Without DRM, it's super viable because P2P is a piece of cake, and Netflix would only have to seed and host less-frequently-used content.
I don't think DRM stops them from doing P2P. Limited upload speeds are a much bigger issue. Plus people finding it icky to be an uploader on something they already paid for.
BitTorrent solved the limited upload speed problem. Split the data into chunks and download from multiple users at once. Even that is only necessary if a user doesn't have enough upload bandwidth for a stream, which for 1080p is ~5Mbps.

And the second problem has a simple solution. Give the customer a tiny discount for uploading. Anyone with an unmetered connection sees it as free money even if it's only pennies/month, and it works fine even if some customers turn it off because the discount-accepting customers can upload more than they download.

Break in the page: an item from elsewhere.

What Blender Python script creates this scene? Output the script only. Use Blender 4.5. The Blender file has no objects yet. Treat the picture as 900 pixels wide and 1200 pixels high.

Which DRM free streaming service has the most customers?

(let's say they have to be at least sort of like Netflix, with minimal advertising and comedy/drama shows)

I'm not sure what that's supposed to prove. There are only a few big studios, and they all happen to be wrapped up in inertia and paranoia. But that's just how the dice came out, it's not because DRM provides actual value. If they wanted to perform a realistic market assessment we could be DRM-free in a snap.
The point is that 'viable' means something. Overcoming inertia and paranoia is providing actual value.
The business model is viable in terms of the studios deciding to sanction it. So not treating the studios as black boxes.
None, because currently it's not possible to get non-DRMed content from provider for various reasons - legal and dumb ones.
Does it need to be legal? $10/mo for usenet and it just gives you what you want, DRM free, often in better quality than other services offer too.

I used to be able to use Netflix alone fairly well, but the fracturing of online services is making me lean more and more on automated piracy tools like Sonarr. If I were going to pay $10/mo to a dozen services I'd go back to cable.